From the data that follows, copy every line holding the string "scene".
:: DATA BLOCK ::
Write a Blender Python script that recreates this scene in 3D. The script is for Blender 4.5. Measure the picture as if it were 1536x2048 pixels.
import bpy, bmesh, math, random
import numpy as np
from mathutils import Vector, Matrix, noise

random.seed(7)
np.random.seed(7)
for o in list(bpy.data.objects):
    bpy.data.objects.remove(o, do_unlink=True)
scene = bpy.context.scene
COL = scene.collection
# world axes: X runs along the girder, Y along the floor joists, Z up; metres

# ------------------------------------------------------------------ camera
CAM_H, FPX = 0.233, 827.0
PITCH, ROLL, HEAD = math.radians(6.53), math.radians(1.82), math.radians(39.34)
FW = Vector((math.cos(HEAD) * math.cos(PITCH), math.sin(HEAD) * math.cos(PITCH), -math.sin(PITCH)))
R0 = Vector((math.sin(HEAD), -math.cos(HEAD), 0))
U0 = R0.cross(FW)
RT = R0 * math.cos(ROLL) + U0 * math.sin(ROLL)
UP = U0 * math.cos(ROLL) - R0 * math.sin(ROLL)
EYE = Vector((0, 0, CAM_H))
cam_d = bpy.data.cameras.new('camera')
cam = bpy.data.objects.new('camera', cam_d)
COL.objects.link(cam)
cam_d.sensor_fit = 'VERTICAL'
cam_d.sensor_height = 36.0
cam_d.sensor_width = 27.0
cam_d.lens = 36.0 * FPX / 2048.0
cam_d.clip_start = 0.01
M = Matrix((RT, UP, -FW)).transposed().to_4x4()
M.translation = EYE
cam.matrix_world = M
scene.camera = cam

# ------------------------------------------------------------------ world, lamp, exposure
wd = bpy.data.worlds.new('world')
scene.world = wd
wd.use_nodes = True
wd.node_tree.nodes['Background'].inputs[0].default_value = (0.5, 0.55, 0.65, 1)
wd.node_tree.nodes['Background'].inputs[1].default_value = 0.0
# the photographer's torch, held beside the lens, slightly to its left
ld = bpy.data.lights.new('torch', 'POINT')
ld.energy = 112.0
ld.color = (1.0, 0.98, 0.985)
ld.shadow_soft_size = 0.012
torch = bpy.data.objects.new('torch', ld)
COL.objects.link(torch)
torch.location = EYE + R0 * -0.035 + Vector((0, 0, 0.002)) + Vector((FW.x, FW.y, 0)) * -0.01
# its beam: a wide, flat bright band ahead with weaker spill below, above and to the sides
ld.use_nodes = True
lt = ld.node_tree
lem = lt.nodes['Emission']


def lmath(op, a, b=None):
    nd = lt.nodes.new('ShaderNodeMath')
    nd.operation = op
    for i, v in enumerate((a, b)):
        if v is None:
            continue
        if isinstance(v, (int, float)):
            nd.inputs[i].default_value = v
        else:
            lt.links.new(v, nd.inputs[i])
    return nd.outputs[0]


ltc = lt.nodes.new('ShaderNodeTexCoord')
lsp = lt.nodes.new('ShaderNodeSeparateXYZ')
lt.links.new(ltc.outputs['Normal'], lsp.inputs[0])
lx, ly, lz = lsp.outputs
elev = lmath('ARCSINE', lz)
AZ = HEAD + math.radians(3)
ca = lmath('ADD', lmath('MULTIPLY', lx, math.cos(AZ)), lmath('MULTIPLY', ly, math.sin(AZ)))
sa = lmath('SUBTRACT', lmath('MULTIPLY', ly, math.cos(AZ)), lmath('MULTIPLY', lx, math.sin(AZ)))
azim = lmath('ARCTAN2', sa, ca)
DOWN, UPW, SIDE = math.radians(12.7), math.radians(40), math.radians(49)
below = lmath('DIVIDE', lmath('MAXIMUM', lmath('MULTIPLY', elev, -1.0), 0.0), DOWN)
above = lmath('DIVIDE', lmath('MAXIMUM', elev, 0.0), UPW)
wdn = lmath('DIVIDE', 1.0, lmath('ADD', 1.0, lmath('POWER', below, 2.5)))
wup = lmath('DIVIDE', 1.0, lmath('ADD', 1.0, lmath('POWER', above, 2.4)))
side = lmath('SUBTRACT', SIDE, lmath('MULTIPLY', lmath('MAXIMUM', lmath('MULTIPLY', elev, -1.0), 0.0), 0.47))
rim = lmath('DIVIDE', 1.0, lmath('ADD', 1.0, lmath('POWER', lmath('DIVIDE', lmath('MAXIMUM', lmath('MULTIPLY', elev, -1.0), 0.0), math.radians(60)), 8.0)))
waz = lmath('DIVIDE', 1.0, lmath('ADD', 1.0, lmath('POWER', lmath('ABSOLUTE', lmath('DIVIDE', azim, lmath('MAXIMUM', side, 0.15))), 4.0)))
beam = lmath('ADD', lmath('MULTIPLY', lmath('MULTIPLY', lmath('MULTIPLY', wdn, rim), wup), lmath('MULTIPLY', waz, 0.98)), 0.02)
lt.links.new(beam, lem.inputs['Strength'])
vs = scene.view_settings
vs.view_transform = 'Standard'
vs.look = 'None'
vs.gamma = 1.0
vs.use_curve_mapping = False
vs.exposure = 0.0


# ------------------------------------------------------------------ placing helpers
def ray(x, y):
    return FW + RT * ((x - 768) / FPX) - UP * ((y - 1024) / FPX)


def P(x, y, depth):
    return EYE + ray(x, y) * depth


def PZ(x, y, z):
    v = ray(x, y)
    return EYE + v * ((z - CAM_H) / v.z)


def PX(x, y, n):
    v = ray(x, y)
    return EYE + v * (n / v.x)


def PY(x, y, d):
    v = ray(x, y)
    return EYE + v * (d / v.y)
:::
## SOLUTION TO THE EXERCISE
Write a Blender Python script that recreates this scene in 3D. The script is for Blender 4.5. Measure the picture as if it were 1536x2048 pixels.
scene = bpy.context.scene
COL = scene.collection
scene.camera = cam
scene.world = wd
vs = scene.view_settings